## OBJECTIVE
Which lines below hold the word "extends"? Report each one.

## EXERCISE DATA
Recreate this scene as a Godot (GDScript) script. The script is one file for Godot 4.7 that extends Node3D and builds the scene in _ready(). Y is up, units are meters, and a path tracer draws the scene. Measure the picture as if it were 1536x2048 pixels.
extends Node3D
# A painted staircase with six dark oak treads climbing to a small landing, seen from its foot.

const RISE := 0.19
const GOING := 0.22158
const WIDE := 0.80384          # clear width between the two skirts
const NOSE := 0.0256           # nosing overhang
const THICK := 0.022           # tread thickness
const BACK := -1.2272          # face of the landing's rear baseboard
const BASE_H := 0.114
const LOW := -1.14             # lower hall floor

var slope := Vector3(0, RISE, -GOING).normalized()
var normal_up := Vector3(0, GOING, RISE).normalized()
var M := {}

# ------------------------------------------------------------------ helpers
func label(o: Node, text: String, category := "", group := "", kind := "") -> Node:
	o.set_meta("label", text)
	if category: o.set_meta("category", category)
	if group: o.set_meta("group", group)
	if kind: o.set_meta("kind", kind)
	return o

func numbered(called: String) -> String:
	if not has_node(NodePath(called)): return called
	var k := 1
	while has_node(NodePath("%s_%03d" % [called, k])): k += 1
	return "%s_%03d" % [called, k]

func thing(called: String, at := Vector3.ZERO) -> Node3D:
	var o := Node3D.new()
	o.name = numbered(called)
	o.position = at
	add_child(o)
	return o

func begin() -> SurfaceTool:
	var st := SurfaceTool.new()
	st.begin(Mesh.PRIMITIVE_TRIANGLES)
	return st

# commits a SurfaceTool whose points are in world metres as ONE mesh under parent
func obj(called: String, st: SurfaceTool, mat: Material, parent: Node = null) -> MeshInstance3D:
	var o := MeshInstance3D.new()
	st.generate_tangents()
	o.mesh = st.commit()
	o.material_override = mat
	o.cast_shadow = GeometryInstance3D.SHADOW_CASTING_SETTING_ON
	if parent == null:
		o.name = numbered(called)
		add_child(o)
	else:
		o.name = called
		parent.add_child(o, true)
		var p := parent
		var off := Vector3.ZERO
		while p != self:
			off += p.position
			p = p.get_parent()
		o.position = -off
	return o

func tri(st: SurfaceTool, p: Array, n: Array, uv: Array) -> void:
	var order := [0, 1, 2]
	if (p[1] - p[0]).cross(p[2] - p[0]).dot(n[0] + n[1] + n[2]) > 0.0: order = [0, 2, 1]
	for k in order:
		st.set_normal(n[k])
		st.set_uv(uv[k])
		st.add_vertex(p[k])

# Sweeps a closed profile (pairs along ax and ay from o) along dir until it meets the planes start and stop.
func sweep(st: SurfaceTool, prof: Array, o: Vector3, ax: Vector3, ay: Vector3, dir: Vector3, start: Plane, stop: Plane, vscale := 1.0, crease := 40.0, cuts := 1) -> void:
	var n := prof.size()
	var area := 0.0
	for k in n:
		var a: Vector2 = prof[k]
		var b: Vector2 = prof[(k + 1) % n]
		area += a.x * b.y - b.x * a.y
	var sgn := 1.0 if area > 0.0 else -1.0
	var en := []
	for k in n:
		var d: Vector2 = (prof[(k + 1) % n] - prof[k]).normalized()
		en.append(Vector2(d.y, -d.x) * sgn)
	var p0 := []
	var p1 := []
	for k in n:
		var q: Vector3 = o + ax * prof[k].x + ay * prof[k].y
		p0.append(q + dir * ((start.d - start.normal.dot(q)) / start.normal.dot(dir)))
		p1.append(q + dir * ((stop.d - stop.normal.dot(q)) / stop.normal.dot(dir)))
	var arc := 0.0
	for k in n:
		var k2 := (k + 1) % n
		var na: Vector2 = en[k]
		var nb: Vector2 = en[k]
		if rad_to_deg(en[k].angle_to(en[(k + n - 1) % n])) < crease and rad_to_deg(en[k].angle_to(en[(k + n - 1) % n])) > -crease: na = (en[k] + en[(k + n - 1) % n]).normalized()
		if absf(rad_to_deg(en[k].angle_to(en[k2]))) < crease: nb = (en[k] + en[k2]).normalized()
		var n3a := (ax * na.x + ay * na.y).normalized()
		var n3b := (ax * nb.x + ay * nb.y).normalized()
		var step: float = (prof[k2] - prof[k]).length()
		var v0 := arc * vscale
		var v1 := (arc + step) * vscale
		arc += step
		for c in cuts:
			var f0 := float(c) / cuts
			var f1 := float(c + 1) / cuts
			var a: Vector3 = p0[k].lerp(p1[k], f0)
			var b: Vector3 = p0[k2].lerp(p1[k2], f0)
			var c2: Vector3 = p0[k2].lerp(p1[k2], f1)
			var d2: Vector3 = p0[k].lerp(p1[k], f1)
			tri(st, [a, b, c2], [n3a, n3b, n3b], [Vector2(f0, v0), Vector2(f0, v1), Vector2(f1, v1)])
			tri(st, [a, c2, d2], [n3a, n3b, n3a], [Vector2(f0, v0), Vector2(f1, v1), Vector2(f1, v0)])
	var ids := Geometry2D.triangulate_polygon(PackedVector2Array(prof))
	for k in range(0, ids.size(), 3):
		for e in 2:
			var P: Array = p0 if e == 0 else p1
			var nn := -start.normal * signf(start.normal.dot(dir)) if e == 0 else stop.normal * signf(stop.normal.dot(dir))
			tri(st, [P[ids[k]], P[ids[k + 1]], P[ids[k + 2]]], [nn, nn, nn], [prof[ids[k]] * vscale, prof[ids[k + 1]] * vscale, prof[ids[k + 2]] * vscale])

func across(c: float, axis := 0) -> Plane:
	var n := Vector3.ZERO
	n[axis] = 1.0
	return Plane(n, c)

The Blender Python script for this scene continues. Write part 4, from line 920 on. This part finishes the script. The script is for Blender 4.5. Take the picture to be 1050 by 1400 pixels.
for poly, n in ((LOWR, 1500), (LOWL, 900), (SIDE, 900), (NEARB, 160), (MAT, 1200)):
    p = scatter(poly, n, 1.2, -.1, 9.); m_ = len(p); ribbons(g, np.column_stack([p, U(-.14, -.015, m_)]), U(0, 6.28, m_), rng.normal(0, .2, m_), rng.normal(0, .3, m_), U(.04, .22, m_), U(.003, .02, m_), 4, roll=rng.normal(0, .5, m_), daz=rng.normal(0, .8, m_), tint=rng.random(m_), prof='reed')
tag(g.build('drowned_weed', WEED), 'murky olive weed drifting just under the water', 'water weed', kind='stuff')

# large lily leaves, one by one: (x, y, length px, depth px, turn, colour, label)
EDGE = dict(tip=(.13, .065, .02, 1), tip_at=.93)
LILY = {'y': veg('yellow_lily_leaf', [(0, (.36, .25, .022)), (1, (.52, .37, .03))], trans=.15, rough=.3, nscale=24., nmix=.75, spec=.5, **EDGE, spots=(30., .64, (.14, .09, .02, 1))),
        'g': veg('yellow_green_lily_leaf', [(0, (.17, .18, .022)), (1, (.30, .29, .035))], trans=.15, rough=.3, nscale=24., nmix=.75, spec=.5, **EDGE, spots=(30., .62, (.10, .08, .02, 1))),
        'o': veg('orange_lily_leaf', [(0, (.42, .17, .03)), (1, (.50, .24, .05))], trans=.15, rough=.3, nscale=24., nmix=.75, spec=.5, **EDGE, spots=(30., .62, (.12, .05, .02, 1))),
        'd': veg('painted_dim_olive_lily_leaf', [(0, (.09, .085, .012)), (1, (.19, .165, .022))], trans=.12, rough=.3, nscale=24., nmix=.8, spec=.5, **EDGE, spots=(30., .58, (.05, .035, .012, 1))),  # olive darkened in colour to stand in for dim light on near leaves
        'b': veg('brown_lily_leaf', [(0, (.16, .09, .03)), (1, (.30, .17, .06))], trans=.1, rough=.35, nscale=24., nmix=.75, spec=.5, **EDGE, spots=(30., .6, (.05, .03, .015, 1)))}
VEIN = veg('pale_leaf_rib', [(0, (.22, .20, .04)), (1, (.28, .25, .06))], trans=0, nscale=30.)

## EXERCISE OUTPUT
Recreate this scene as a Godot (GDScript) script. The script is one file for Godot 4.7 that extends Node3D and builds the scene in _ready(). Y is up, units are meters, and a path tracer draws the scene. Measure the picture as if it were 1536x2048 pixels.
extends Node3D